- Aim of the task
Retype all of the entries word for word.

Scripts that build scenes:
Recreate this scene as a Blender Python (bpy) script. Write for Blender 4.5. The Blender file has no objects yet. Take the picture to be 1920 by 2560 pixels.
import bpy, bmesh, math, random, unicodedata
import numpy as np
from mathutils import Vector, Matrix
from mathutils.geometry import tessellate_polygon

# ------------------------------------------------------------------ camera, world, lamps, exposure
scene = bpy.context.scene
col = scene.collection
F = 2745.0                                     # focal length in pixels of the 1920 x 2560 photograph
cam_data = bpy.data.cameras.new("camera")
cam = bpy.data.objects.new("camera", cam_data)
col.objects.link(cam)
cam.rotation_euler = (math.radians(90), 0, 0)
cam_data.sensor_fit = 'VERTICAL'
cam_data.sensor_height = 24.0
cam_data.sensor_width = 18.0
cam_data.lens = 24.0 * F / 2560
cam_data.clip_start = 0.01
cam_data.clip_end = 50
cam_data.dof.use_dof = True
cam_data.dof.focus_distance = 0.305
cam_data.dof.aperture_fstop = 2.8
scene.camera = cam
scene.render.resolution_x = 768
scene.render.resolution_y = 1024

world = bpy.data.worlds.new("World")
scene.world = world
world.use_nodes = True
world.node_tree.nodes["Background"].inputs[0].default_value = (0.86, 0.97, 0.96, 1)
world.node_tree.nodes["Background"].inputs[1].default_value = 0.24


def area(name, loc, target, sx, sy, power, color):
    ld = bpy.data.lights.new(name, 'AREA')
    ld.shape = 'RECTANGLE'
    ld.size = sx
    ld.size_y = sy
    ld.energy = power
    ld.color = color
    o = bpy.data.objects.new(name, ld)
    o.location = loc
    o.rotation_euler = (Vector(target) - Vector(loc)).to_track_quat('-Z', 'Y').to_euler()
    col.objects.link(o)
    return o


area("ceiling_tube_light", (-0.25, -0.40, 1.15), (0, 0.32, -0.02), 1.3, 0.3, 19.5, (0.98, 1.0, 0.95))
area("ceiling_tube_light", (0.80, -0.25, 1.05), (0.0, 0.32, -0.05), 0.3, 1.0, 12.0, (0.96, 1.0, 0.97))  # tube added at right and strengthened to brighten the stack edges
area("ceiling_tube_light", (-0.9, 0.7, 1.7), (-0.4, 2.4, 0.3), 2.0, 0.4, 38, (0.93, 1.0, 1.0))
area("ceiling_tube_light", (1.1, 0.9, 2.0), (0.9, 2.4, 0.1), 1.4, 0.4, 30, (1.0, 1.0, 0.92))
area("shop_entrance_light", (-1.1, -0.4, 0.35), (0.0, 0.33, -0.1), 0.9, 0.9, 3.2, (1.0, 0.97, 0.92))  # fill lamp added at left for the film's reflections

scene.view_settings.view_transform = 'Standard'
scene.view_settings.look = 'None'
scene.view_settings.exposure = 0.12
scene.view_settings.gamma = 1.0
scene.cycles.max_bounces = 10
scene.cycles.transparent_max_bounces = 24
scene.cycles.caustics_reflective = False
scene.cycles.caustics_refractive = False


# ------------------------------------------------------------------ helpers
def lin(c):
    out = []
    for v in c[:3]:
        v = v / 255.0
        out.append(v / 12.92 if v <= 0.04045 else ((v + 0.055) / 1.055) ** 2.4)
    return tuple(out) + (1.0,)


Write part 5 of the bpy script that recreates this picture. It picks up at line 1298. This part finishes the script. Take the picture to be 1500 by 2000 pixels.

- Written answer
Recreate this scene as a Blender Python (bpy) script. Write for Blender 4.5. The Blender file has no objects yet. Take the picture to be 1920 by 2560 pixels.
import bpy, bmesh, math, random, unicodedata
import numpy as np
from mathutils import Vector, Matrix
from mathutils.geometry import tessellate_polygon

# ------------------------------------------------------------------ camera, world, lamps, exposure
scene = bpy.context.scene
col = scene.collection
F = 2745.0                                     # focal length in pixels of the 1920 x 2560 photograph
cam_data = bpy.data.cameras.new("camera")
cam = bpy.data.objects.new("camera", cam_data)
col.objects.link(cam)
cam.rotation_euler = (math.radians(90), 0, 0)
cam_data.sensor_fit = 'VERTICAL'
cam_data.sensor_height = 24.0
cam_data.sensor_width = 18.0
cam_data.lens = 24.0 * F / 2560
cam_data.clip_start = 0.01
cam_data.clip_end = 50
cam_data.dof.use_dof = True
cam_data.dof.focus_distance = 0.305
cam_data.dof.aperture_fstop = 2.8
scene.camera = cam
scene.render.resolution_x = 768
scene.render.resolution_y = 1024

world = bpy.data.worlds.new("World")
scene.world = world
world.use_nodes = True
world.node_tree.nodes["Background"].inputs[0].default_value = (0.86, 0.97, 0.96, 1)
world.node_tree.nodes["Background"].inputs[1].default_value = 0.24


def area(name, loc, target, sx, sy, power, color):
    ld = bpy.data.lights.new(name, 'AREA')
    ld.shape = 'RECTANGLE'
    ld.size = sx
    ld.size_y = sy
    ld.energy = power
    ld.color = color
    o = bpy.data.objects.new(name, ld)
    o.location = loc
    o.rotation_euler = (Vector(target) - Vector(loc)).to_track_quat('-Z', 'Y').to_euler()
    col.objects.link(o)
    return o


area("ceiling_tube_light", (-0.25, -0.40, 1.15), (0, 0.32, -0.02), 1.3, 0.3, 19.5, (0.98, 1.0, 0.95))
area("ceiling_tube_light", (0.80, -0.25, 1.05), (0.0, 0.32, -0.05), 0.3, 1.0, 12.0, (0.96, 1.0, 0.97))  # tube added at right and strengthened to brighten the stack edges
area("ceiling_tube_light", (-0.9, 0.7, 1.7), (-0.4, 2.4, 0.3), 2.0, 0.4, 38, (0.93, 1.0, 1.0))
area("ceiling_tube_light", (1.1, 0.9, 2.0), (0.9, 2.4, 0.1), 1.4, 0.4, 30, (1.0, 1.0, 0.92))
area("shop_entrance_light", (-1.1, -0.4, 0.35), (0.0, 0.33, -0.1), 0.9, 0.9, 3.2, (1.0, 0.97, 0.92))  # fill lamp added at left for the film's reflections

scene.view_settings.view_transform = 'Standard'
scene.view_settings.look = 'None'
scene.view_settings.exposure = 0.12
scene.view_settings.gamma = 1.0
scene.cycles.max_bounces = 10
scene.cycles.transparent_max_bounces = 24
scene.cycles.caustics_reflective = False
scene.cycles.caustics_refractive = False


# ------------------------------------------------------------------ helpers
def lin(c):
    out = []
    for v in c[:3]:
        v = v / 255.0
        out.append(v / 12.92 if v <= 0.04045 else ((v + 0.055) / 1.055) ** 2.4)
    return tuple(out) + (1.0,)


Write part 5 of the bpy script that recreates this picture. It picks up at line 1298. This part finishes the script. Take the picture to be 1500 by 2000 pixels.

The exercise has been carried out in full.